Wybrałam się do Szklarskiej Poręby, która raczej sama w sobie mnie nie zachwyca. Fakt, dla rodzin z dziećmi miejsce niezłe, bo wokół sporo atrakcji, np. park linowy. Jednak do takich miejscowości - wydaje mi się - przyjeżdża się, żeby podelektować się widokami włócząc się górskimi szlakami.
Poszłam więc do wodospadu Szklarki, a następnego dnia na nieco dłuższy spacer (jakieś 9 godzin) do wodospadu Kamieńczyka, na Szrenicę i do Śnieżnych Kotłów.

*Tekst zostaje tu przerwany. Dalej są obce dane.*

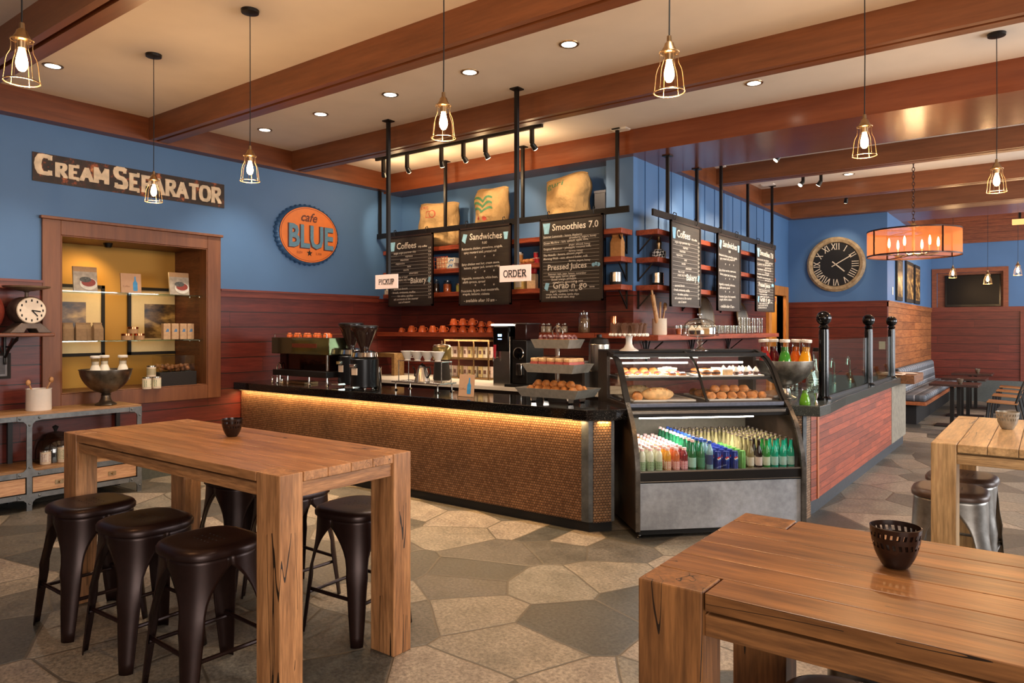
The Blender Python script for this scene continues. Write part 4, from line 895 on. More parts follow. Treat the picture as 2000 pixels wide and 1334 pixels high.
for ci, kd in enumerate(cols):
    s = .078 + ci * .0722
    rows = 10
    for r in range(rows):
        k = kd
        if ci in (8,) and r > 2: k = 'clear'
        if 9 <= ci <= 12 and r > 5: k = 'clear'
        if 13 <= ci <= 18 and r > 1: k = 'clear'
        if ci in (0, 1, 2) and r > 8: continue
        lab = '%s, %s from front, %s column' % (desc[k], ORD[r], ORD[ci])
        d = .072 + r * .086 + rnd.uniform(-.004, .004)
        loc = cw(s + rnd.uniform(-.003, .003), d, .53)
        grp = 'drinks in the display case: ' + k
        if k not in protos: protos[k] = bottle(k, lab, grp); b = protos[k]; b.location = loc; b.rotation_euler = (0, 0, CA + .1)
        else: b = dup(protos[k], loc, CA + rnd.uniform(-.25, .25), lab)

# ---------------- pastries in the upper case
def tray(s0, s1, d0, d1, z, lab):
    o = thing('serving_tray', lab, 'tray', cw((s0 + s1) / 2, (d0 + d1) / 2, z), CA); w_, h_ = s1 - s0, d1 - d0; c = MB()
    c.box(-w_ / 2, w_ / 2, -h_ / 2, h_ / 2, 0, .006); t = .006
    for q in ((-w_ / 2, w_ / 2, -h_ / 2, -h_ / 2 + t), (-w_ / 2, w_ / 2, h_ / 2 - t, h_ / 2), (-w_ / 2, -w_ / 2 + t, -h_ / 2, h_ / 2), (w_ / 2 - t, w_ / 2, -h_ / 2, h_ / 2)): c.box(*q, 0, .014)
    c.build('dish', M['white'], o, smooth=0); return o
for nm, s0, s1 in (('nearest the bar', .10, .66), ('nearest the juice bowl', .78, 1.36)):
    tray(s0, s1, .50, .92, 1.27, 'white tray on the upper case shelf, ' + nm); tray(s0, s1, .36, .95, 1.07, 'white tray on the lower case deck, ' + nm)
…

W drodze do wodospadu Szklarki
W drodze na Szrenicę
Wodospad Kamieńczyk |
Szrenica
Śnieżne Kotły
Warto zajrzeć do Piechowic, do huty kryształu Julia, gdzie przez niecałą godzinę można ją zwiedzić razem z przewodnikiem. Po tych odwiedzinach naprawdę inaczej zaczęłam patrzeć na kryształowe kieliszki, które kojarzą mi się raczej z latami 80-tymi i lekkim obciachem ;)
Parę kilometrów dalej można zaparkować samochód za bagatela 10 zł (chyba, że się potarguje tak jak ja) i wybrać się na spacer na zamek Chojnik.

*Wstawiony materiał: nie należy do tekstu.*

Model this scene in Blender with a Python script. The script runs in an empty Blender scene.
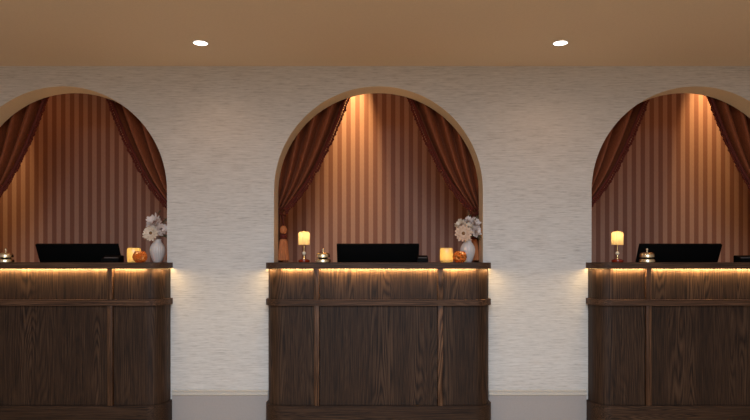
import bpy, bmesh, math, random
from mathutils import Vector, Matrix, Euler

random.seed(7)
PI = math.pi
scene = bpy.context.scene
COL = scene.collection

# ------------------------------------------------------------------ camera, world, light, exposure
D = 4.19            # camera to arched wall
EYE = 1.13
S = 2.135           # bay spacing
SR = 2.146          # right bay sits a touch further out
cam_d = bpy.data.cameras.new('camera')
cam = bpy.data.objects.new('camera', cam_d)
COL.objects.link(cam)
cam.location = (0, -D, EYE)
cam.rotation_euler = (PI / 2, 0, 0)
cam_d.sensor_width = 36
cam_d.lens = 620 / 750 * 36
cam_d.shift_x = -3.5 / 750
cam_d.shift_y = 48 / 750
cam_d.clip_start = 0.05
scene.camera = cam

scene.view_settings.view_transform = 'Standard'
scene.view_settings.look = 'None'
scene.view_settings.exposure = 0.0
scene.view_settings.gamma = 1.0
scene.view_settings.use_curve_mapping = False

world = bpy.data.worlds.new('world')
scene.world = world
world.use_nodes = True
bg = world.node_tree.nodes['Background']
bg.inputs[0].default_value = (1.0, 0.77, 0.54, 1)
bg.inputs[1].default_value = 0.54


def area_light(name, loc, rot, sx, sy, power, color, spread=PI):
    l = bpy.data.lights.new(name, 'AREA')
    l.shape = 'RECTANGLE'; l.size = sx; l.size_y = sy
    l.energy = power; l.color = color; l.spread = spread
    o = bpy.data.objects.new(name, l); COL.objects.link(o)
    o.location = loc; o.rotation_euler = rot
    return o


# assumed daylight, a bare area light added behind the camera (the lowered ceiling shades the upper wall)
area_light('assumed_daylight', (0, -6.6, 3.8), (math.radians(66), 0, 0), 2.6, 3.4, 140, (0.64, 0.82, 1.0), math.radians(110))


def spot(name, loc, rot, power, color, angle, blend, radius):
    l = bpy.data.lights.new(name, 'SPOT')
    l.energy = power; l.color = color; l.spot_size = angle; l.spot_blend = blend
    l.shadow_soft_size = radius
    o = bpy.data.objects.new(name, l); COL.objects.link(o)
    o.location = loc; o.rotation_euler = rot
    return o


WY = 1.15            # striped wall behind the arches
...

Przyznaję, że mało zwiedzam Polskę, nawet Dolny Śląsk. Ale byłam pozytywnie zaskoczona, że nawet zwiedzanie takiego zamku jak Chojnik, który jest jedynie ruinami, można uczynić atrakcyjnym. Można posłuchać historii zamku puszczanej przez głośniki i popróbować strzelania z kuszy do celu z pomocą pana rycerza, dla którego byłam zresztą pełna podziwu - był ubrany w kolczugę w 30-stopniowym upale. Ale twierdził, że bynajmniej nie czuje jakiegokolwiek dyskomfortu.
A potem park zdrojowy w Cieplicach i do domu...
Jeśli ktoś nie bardzo ma presję szybkiego powrotu do domu i nie lubi wyścigu samochodów, polecam za Bolkowem skręcić na Dobromierz, a potem na Świebodzice. Droga pusta, przyjemna, z ładnymi widokami.